Despite the persistent intensity and the episodic acrimony of the presidential nominating contests, we can generally agree that this has not been a campaign about issues. The policy differences between the candidates, particularly on the Democratic side where things have gotten nastiest, are negligible to the point of being nonexistent.
But submerged beneath is an important policy question that may yet come to be the defining one of the campaign season: Where were you on the war in Iraq when it mattered? This, in the end, may define the difference between Hillary Clinton's Democratic Party and Barack Obama's.

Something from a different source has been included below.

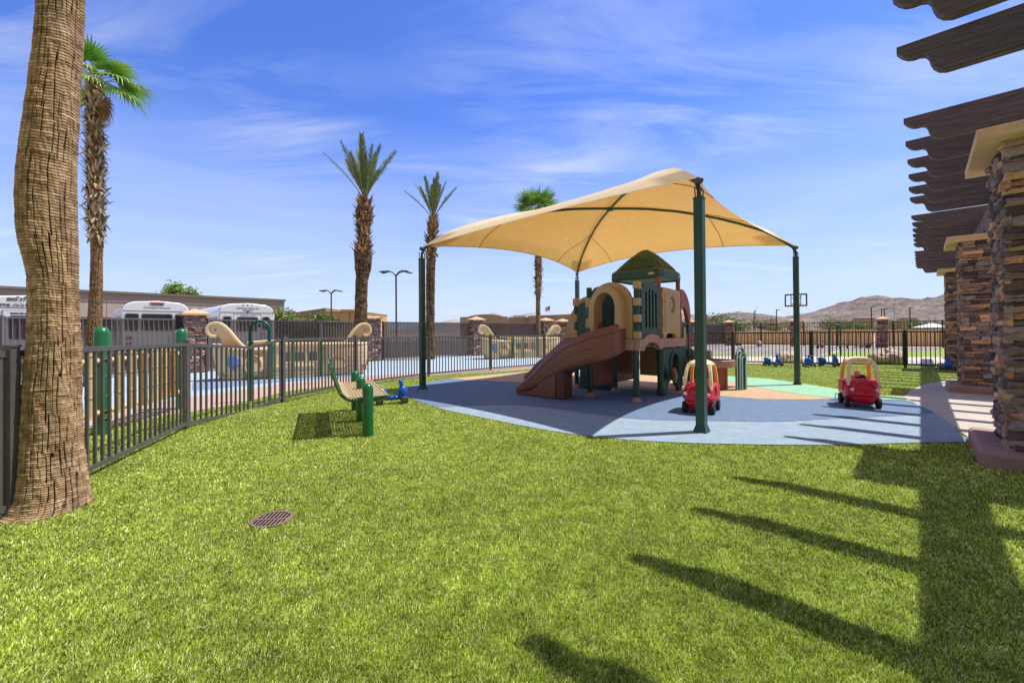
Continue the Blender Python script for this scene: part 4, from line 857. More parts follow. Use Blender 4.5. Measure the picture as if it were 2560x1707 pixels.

I understand the urge to move on, to get past Iraq, but with Mr. Iraq himself, John McCain, having emerged as the GOP nominee and with the most significant difference between Clinton and Obama being their early positions on the war, Iraq will inevitably return to its rightful place at the center of this presidential debate.
And already we see Iraq playing itself out in various down-ticket races. When voters in Maryland, Virginia, and the District of Columbia go to the polls tomorrow, the battle between Hillary Clinton and Barack Obama will share the stage with an equally intense primary in Maryland's 4th Congressional District, where eight-term incumbent Al Wynn is in a dogfight for re-election against a formidable challenger, Donna Edwards.

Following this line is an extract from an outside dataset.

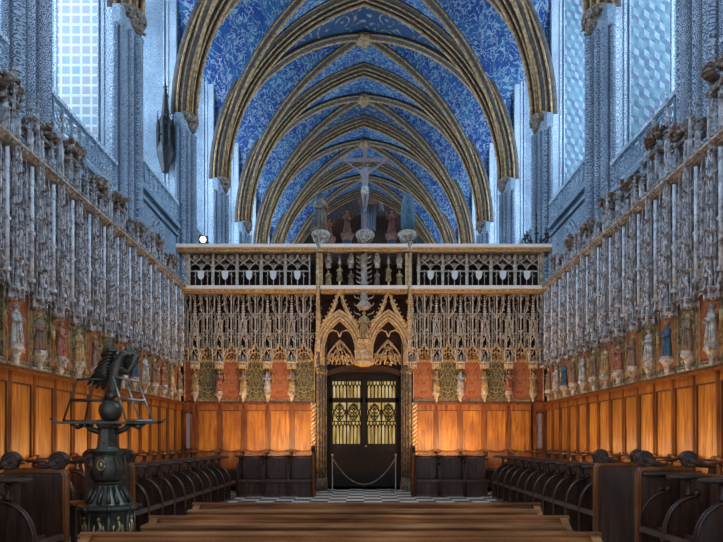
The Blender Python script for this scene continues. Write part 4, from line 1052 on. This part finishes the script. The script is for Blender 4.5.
# ------------------------------------------------------------------ organ far behind
t = thing('pipe_organ', 'dark red brown organ case with crowned towers and figures at the far end', 'organ', (.2, 71.5, 12))
g = MB()
P = [(-7.8, 0), (7.8, 0), (7.8, 11.5), (5.2, 12.5), (4.5, 14.2), (2, 15), (-2, 15), (-4.5, 14.2), (-5.2, 12.5), (-7.8, 11.5)]
g.prism(P, 1.2, 2.6, 'y'); g.box(-8.2, 8.2, .2, 2.4, -.5, 9.2); g.build('case', 'organwood', t)
for j, (x, zt, r) in enumerate(((-7.9, 14.2, .8), (-4.1, 12.2, .6), (-2.1, 12.6, .6), (0.3, 16.4, 1.0), (2.9, 12.6, .6), (6.2, 12.9, .7), (8.3, 14.0, .8))):
    g = MB(); g.lathe([(r * .5, zt - 3.6), (r * .7, zt - 3.2), (r * .72, zt - .7), (r * 1.0, zt - .55), (r * 1.15, zt - .3), (r * 1.2, zt), (r * .8, zt + .25), (r * .4, zt + .4)], (x, .4, 0), 12)
    for k in range(14): a = k * PI / 7; g.leaf((x + r * 1.1 * math.cos(a), .4 + r * 1.1 * math.sin(a), zt - .1), .3)
    tw = g.build('tower', 'organcrown', t)
    g = MB()
    for k in range(9):
        a = -PI + k * PI / 8; g.tube([(x + r * .72 * math.cos(a), .4 + r * .72 * math.sin(a), zt - 3.4), (x + r * .72 * math.cos(a), .4 + r * .72 * math.sin(a), zt - .7)], r * .13, 6)
    g.build('pipes', 'pipe', tw)
for j, (x, z, h) in enumerate(((-4.1, 12.5, 1.8), (-2.1, 12.9, 2.4), (2.9, 12.9, 2.4), (6.2, 13.2, 2.2), (1.7, 15.2, 1.8))):
    g = MB(); figure(g, h, j, x, .4, z)
    for s in (-1, 1): g.tube([(x + s * .2, .5, z + h * .7), (x + s * .55, .5, z + h * .95), (x + s * .6, .5, z + h * .6)], [.1, .14, .04], 6)
    g.build('trumpeting_figure', 'organcrown' if j < 4 else 'robe_white', t)

# ------------------------------------------------------------------ eagle lectern
t = thing('eagle_lectern', 'dark bronze lectern with a winged eagle on a globe and two sloping book racks', 'lectern', (-3.04, 7.6, 0))
def octo(g, prof, ph=PI / 8): g.lathe(prof, (0, 0, 0), 8, smooth=False, ph=ph)
g = MB(); octo(g, [(.34, 0), (.34, .06), (.30, .09), (.30, .12), (.285, .16), (.285, .56), (.30, .58), (.36, .61), (.35, .64), (.30, .66)])
for k in range(8):
    a = k * PI / 4 + PI / 8
    g.tube([(.29 * math.cos(a), .29 * math.sin(a), .12), (.29 * math.cos(a), .29 * math.sin(a), .58)], .022, 6)
    g.ball((.36 * math.cos(a), .36 * math.sin(a), .62), .03, 6, 5); g.ball((.35 * math.cos(a), .35 * math.sin(a), .05), .05, 8, 5)
base = g.build('octagonal_base', 'bronze', t)
g = MB()
for k in range(8):
    a = k * PI / 4; c, s = math.cos(a), math.sin(a); R_ = .272
    o = lambda u, z, d=0: (c * (R_ + d) - s * u, s * (R_ + d) + c * u, z)
    g.tube([o(0, .2), o(.04, .26), o(-.03, .33), o(.03, .40), o(0, .48)], [.02, .03, .02, .028, .015], 5); g.ball(o(0, .50), .028, 6, 5)
    for s2 in (-1, 1): g.tube([o(0, .3), o(s2 * .06, .36), o(s2 * .05, .43)], [.018, .014, .01], 5)
g.build('relief_figure', 'brass', base)
g = MB(); octo(g, [(.30, .64), (.27, .69), (.22, .76), (.165, .84), (.15, .88), (.165, .90), (.165, .92)])
for k in range(16): a = k * PI / 8; g.tube([(.27 * math.cos(a), .27 * math.sin(a), .68), (.215 * math.cos(a), .215 * math.sin(a), .77), (.155 * math.cos(a), .155 * math.sin(a), .87)], [.03, .022, .012], 5)
g.build('lobed_skirt', 'bronze', t)
g = MB(); g.lathe([(.15, .92), (.19, .96), (.205, 1.03), (.20, 1.10), (.18, 1.20), (.175, 1.24), (.20, 1.26), (.22, 1.28), (.21, 1.31)], (0, 0, 0), 16)
for k in range(8): a = k * PI / 4; g.tube([(.2 * math.cos(a), .2 * math.sin(a), 1.0), (.205 * math.cos(a + .15), .205 * math.sin(a + .15), 1.1), (.19 * math.cos(a), .19 * math.sin(a), 1.22)], .014, 5)
vb = g.build('vase_body', 'bronze', t)
g = MB(); c = (-.0, -.205, 1.12)
g.tube([(.045 * math.cos(q * PI / 6), -.205, 1.12 + .06 * math.sin(q * PI / 6)) for q in range(13)], .01, 5); g.ball((0, -.19, 1.12), .035, 8, 6, (1, .8, 1.3)); g.build('medallion', 'brass', vb)
g = MB(); octo(g, [(.19, 1.28), (.135, 1.31), (.125, 1.33), (.10, 1.54), (.12, 1.56), (.13, 1.60), (.10, 1.61)]); g.build('neck', 'bronze', t)
# shelf
g = MB(); g.box(-.60, .60, -.10, .10, 1.605, 1.63)
for s in (-1, 1):
    g.tube([(s * .08, 0, 1.50), (s * .2, 0, 1.54), (s * .27, 0, 1.60), (s * .36, 0, 1.56), (s * .45, 0, 1.61)], [.04, .035, .03, .03, .015], 6)
    g.tube([(s * .60, 0, 1.62), (s * .66, 0, 1.64), (s * .69, 0, 1.67)], [.02, .014, .006], 5)
    for k in range(5): g.leaf((s * (.1 + .07 * k), -.06, 1.585), .045)
g.build('shelf', 'bronze', t)
g = MB(); g.ball((.03, 0, 1.76), .135, 18, 12); g.build('globe', 'bronze', t)
def rack(cx0, cx1, tx0, tx1, mat, yb, zb=1.64, zt=2.14):
    g = MB(); yb0, yt = yb, yb * .8
    pt = lambda u, v: (cx0 * (1 - u) * (1 - v) + cx1 * u * (1 - v) + tx0 * (1 - u) * v + tx1 * u * v, yb0 * (1 - v) + yt * v, zb + (zt - zb) * v - .06 * u * v * (1 if mat == 'silver' else 0))
    for u in (0, .5, 1): g.tube([pt(u, 0), pt(u, 1)], .012, 5)
    for v in (0, .5, 1): g.tube([pt(0, v), pt(1, v)], .014 if v != .5 else .020, 5)
    g.build('book_rack', mat, t)
rack(-.58, -.06, -.40, -.02, 'bronze', .10, 1.64, 2.14)
rack(.26, .58, .10, .38, 'silver', -.12, 1.64, 2.16)  # brighter metal here puts the light on this rack into its colour
# eagle
J = [(.10, 0, 2.16), (.07, 0, 2.02), (.05, 0, 1.93), (.12, -.01, 2.30), (.17, -.02, 2.40), (.25, -.03, 2.45), (.31, -.04, 2.40),
     (.0, .02, 1.98), (.00, .0, 1.90), (.08, -.05, 1.90), (-.02, .05, 1.96), (-.08, .08, 1.86)]
E = [(0, 1), (1, 2), (0, 3), (3, 4), (4, 5), (5, 6), (2, 8), (2, 9), (1, 10), (10, 11), (1, 7)]
R = [.085, .075, .055, .08, .055, .05, .03, .04, .028, .028, .045, .02]
skin_body('eagle_body', J, E, R, 'bronze', t)
g = MB(); g.tube([(.31, -.04, 2.42), (.37, -.05, 2.40), (.385, -.05, 2.35)], [.03, .02, .004], 6)
g.tube([(.2, -.1, 2.22), (.3, -.12, 2.20), (.34, -.11, 2.30), (.36, -.1, 2.40)], [.05, .035, .028, .02], 6); g.build('beak', 'bronze', t)
def wing(pts_, th, name, seed):
    rr = random.Random(seed); g = MB()
    root, tips = pts_
    for k, tp in enumerate(tips):
        r0 = Vector(root[k]); tp = Vector(tp); md = (r0 + tp) / 2 + Vector((0, th, .03))
        g.tube([r0, md, tp], [.055, .06, .014], 6, flat=.35)
    g.build(name, 'bronze', t)
n = 9
root = [(.07 - .012 * k, -.02 + .01 * k, 2.47 - .035 * k) for k in range(n)]
tips = [(-.12 - .025 * k + (.04 * (k - 5) if k > 5 else 0), .14, 2.36 - .05 * k) for k in range(n)]
tips = [(-.05, .13, 2.44), (-.12, .13, 2.40), (-.18, .14, 2.32), (-.23, .14, 2.24), (-.28, .15, 2.15), (-.31, .15, 2.08), (-.27, .15, 2.05), (-.20, .14, 2.03), (-.12, .13, 2.02)]
wing((root, tips), .05, 'wing', 1)
g = MB(); g.tube([(.10, .05, 2.36), (.05, .08, 2.48), (.0, .09, 2.51), (-.06, .1, 2.48), (-.12, .11, 2.42)], [.05, .07, .075, .065, .03], 8, flat=.7); g.build('wing_edge', 'bronze', t)
root = [(.16 + .01 * k, .05, 2.36 - .025 * k) for k in range(6)]
tips = [(.14, .12, 2.50), (.20, .12, 2.54), (.27, .12, 2.54), (.33, .11, 2.50), (.36, .10, 2.44), (.35, .09, 2.36)]
wing((root, tips), .05, 'wing', 2)

# ------------------------------------------------------------------ benches
def bench(xc, L, y, lab):
    t = thing('choir_bench', lab, 'bench', (xc, y, 0), 0, 'plain wooden benches in the middle of the choir')
    h = L / 2
    g = MB(); g.box(-h, h, -.03, 0, .62, .80); g.tube([(-h, -.015, .80), (h, -.015, .80)], .022, 6); g.build('back_rail', 'benchwood', t)
    g = MB(); g.box(-h + (.0), h - .08, -.20, -.03, .735, .765); g.tube([(-h, -.20, .75), (h - .08, -.20, .75)], .016, 6); g.box(-h, h - .08, -.20, -.18, .64, .75); g.build('book_ledge', 'benchwood', t)
    g = MB(); g.box(-h, h, .06, .38, .42, .46); g.build('seat', 'benchwood', t)
    for s in (-1, -.33, .33, 1):
        x = s * (h - .05); g = MB(); inn = abs(s) < .9
        g.prism([(.38, 0), (.38, .42), (.0, .44), (.0, .60), (-.08, .60), (-.08, 0)] if inn else [(.38, 0), (.38, .42), (.0, .44), (.0, .80), (-.05, .80), (-.18, .72), (-.16, .66), (-.06, .60), (-.08, 0)], x - .03, x + .03, 'x'); g.build('leg', 'benchwood', t)
    g = MB(); g.box(-h + .05, h - .05, -.02, .02, .15, .25); g.build('stretcher', 'benchwood', t)
for k, (px0, px1, py) in enumerate(((193, 540, 504.5), (150, 568, 517.7), (82, 600, 534.5))):
    y = .6 * F / (py - 441); x0 = (px0 - 364) * y / F; x1 = (px1 - 364) * y / F
    bench((x0 + x1) / 2, x1 - x0, y, ['plain oak bench farthest from the near edge, closest to the portal', 'plain oak bench in the middle of three', 'longest looking plain oak bench, the nearest of three'][k])
# slim desk post on the left passage
t = thing('small_kneeler', 'small dark wooden ledge on a post beside the left scrolled stall end', 'kneeler', (-3.3, 7.05, 0))
g = MB(); g.box(-.16, .16, -.15, .15, .70, .73); g.build('ledge', 'framewood', t)
g = MB(); g.box(.08, .13, -.03, .03, 0, .70); g.box(-.13, -.08, -.03, .03, 0, .70); g.box(-.15, .15, -.12, .12, 0, .04); g.build('support', 'darkwood', t)

# ------------------------------------------------------------------ light
def area(name, loc, rot, sx_, sy_, power, col):
    l = bpy.data.lights.new(name, 'AREA'); l.shape = 'RECTANGLE'; l.size = sx_; l.size_y = sy_; l.energy = power; l.color = col
    o = bpy.data.objects.new(name, l); C.objects.link(o); o.location = loc; o.rotation_euler = rot; return o
WARM = (1.0, .60, .27)
def aim(o, d): o.rotation_euler = Vector(d).to_track_quat('-Z', 'Y').to_euler()
for sx in (-1, 1):
    for (y, ln) in ((14.2, 3.0), (10.6, 3.0), (7.2, 2.2)):
        o = area('stall_light', (sx * 4.0, y, 1.16), (0, 0, 0), .06, ln, (17 if sx < 0 else 24) * ln / 3, WARM)
        d = Vector((sx, 0, .75)).normalized()
        q = Matrix((Vector((0, 1, 0)).cross(-d), Vector((0, 1, 0)), -d)).transposed(); o.rotation_euler = q.to_euler()
    o = area('stall_light', (sx * 3.1, 17.05, 1.12), (0, 0, 0), 2.9, .06, 7 if sx < 0 else 12, WARM); aim(o, (0, 1, .8))
for x in (-2.2, 2.2): o = area('screen_light', (x, 16.2, 1.2), (0, 0, 0), 1.6, .15, 62, WARM); aim(o, (0, 1, 1.3))
o = area('portal_light', (0, 15.6, .12), (0, 0, 0), 1.0, .3, 3, WARM); aim(o, (0, 1, 1.2))
w = bpy.data.worlds.new('sky'); bpy.context.scene.world = w; w.use_nodes = True
bgd = w.node_tree.nodes['Background']; bgd.inputs[0].default_value = (.66, .80, 1, 1); bgd.inputs[1].default_value = .72

# ------------------------------------------------------------------ camera
cam = bpy.data.cameras.new('camera'); co = bpy.data.objects.new('camera', cam); C.objects.link(co)
co.location = (0, 0, 1.4); co.rotation_euler = (PI / 2, 0, 0)
cam.sensor_width = 36; cam.lens = 36 * F / 723; cam.shift_y = (441 - 271) / 723; cam.shift_x = -(364 - 361.5) / 723; cam.clip_end = 300
sc = bpy.context.scene; sc.camera = co
sc.view_settings.view_transform = 'Standard'; sc.view_settings.look = 'None'; sc.view_settings.gamma = 1; sc.view_settings.exposure = 0.4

Edwards has attracted a lot of support from progressives inside and outside the district in part because of a series of controversial votes by Wynn. In 2005 he voted yes on a bankruptcy reform bill that was a clear giveaway to the banks and the credit-card companies at the expense of consumers, particularly the marginal ones in debt or bankruptcy. And he has voted for one of the GOP's favorite tax cuts, the repeal of the estate tax, which affects only a small percentage of the wealthiest Americans. But it was his vote in 2002 to authorize the war that could topple him on Tuesday.
The Tuesday match up is a rematch of the 2006 primary that shocked the incumbent into trying to shore up his progressive bona fides. Wynn survived that contest, winning 49.7 percent of the vote to Edwards' 46.4 percent. Since then, he has repeatedly declared himself against the war, and has even called for the impeachment of the vice president for his role in the war planning.

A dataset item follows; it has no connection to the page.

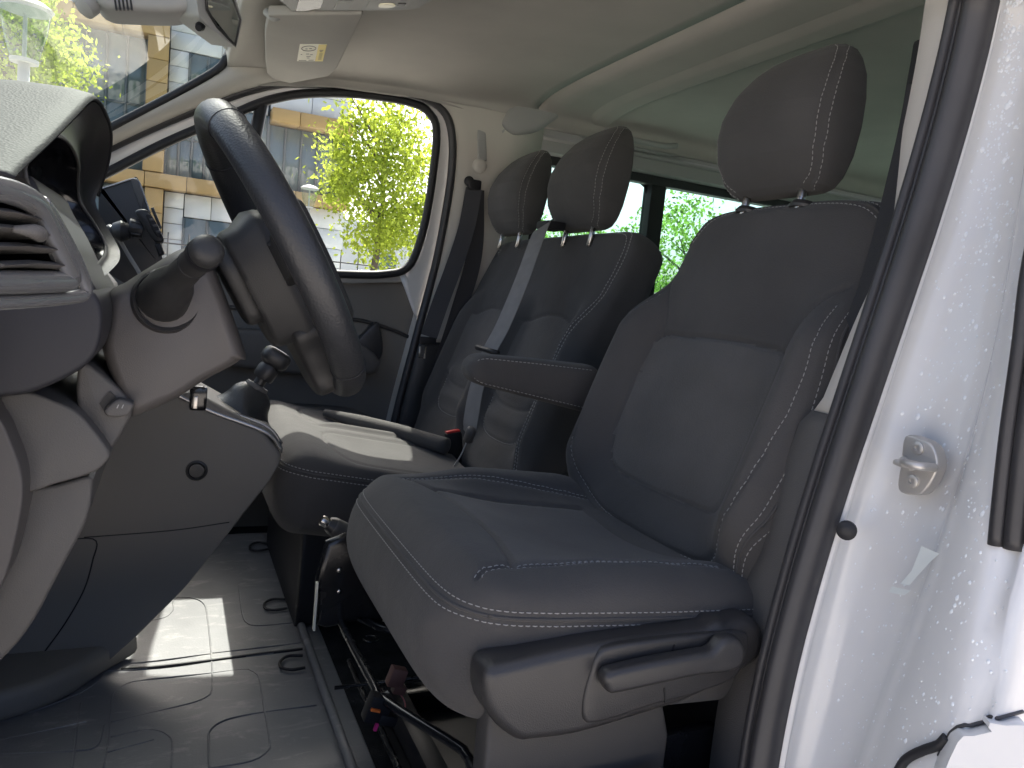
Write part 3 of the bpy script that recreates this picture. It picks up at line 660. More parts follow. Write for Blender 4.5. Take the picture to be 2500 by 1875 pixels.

This time around, however, Edwards has become a cause celebre among progressives, and the race has taken on the frame of the old guard versus the new, the establishment versus insurgents.
Wynn has the support of House Speaker Nancy Pelosi and House Majority Leader Steny Hoyer as well as the endorsements of NARAL and the AFL-CIO; Edwards has the backing of the maverick Service Employees International Union and the liberal blogosphere, including Daily Kos founder Markos Moulitsas Zúniga.
Edwards has raised more money and spent less of it than Wynn so far, and the lawyer and former domestic abuse advocate is riding a wave of anti-Wynn 527 money-more than $1 million so far-pouring into the race. SEIU and the League of Conservation Voters have weighed in on her behalf with television ads and direct-mail pieces aimed at burying Wynn.
Maryland's 4th District is hardly the place you'd expect a big primary fight; it's not a swing district by any definition. Sitting right outside Washington, D.C., it's so overwhelmingly Democratic that Tuesday's primary is the de facto general election. And the Democrats here are as homogenous as they come: They are largely black, and they work for the government.
The district is comprised of a big chunk of Prince George's County and some of rural Montgomery County. It is the most affluent black community in the country. Prince George's County is about 63 percent black, and the congressional district had a median household income of $57,727 in 2006 compared with the national median of $48,201. It is the kind of district that would be solidly for Hillary Clinton were Obama not in the race. It is the kind of district that has been solidly behind Wynn in the past (he won with 81 percent of the vote in the 2006 general election), but he may fall victim to the same the disdain for political calculation that is fueling the Obama campaign.
"We do a good job holding Republicans accountable during general elections, but we need to do a better job holding Democrats accountable, too," Terry Cavanagh, executive director of the SEIU Maryland State Council told The Washington Post. "That's what this is about."
Despite all the happy talk about the success of the surge and the improvements in Iraq, the country is now fairly decided that the war was a mistake, and it was a mistake built on massive lapses in judgment by the president and those who sided with him.
At the height of the fighting in Iraq, it was difficult and sometimes unseemly to dredge through the politics of what started the war. It was fair to argue that we should focus on winning and getting out rather than quibbling about "the past."
But that night in October 2002, the country lumbered into the greatest public-policy disaster of our generation, and eventually there will have to be an accounting for it. Clinton has effectively managed to move the debate beyond her vote to authorize the war; Obama has capitalized on an urgency among young people to look forward.
But those days in October 2002, when the Congress had a choice that could have maybe saved us from the resulting debacle in Iraq, lurk over our choices now.
Tuesday's elections may not decide the Democratic presidential nomination, but if Al Wynn goes down, it will be because of Iraq, and that may offer some clue about how the presidential contest will be decided in the end.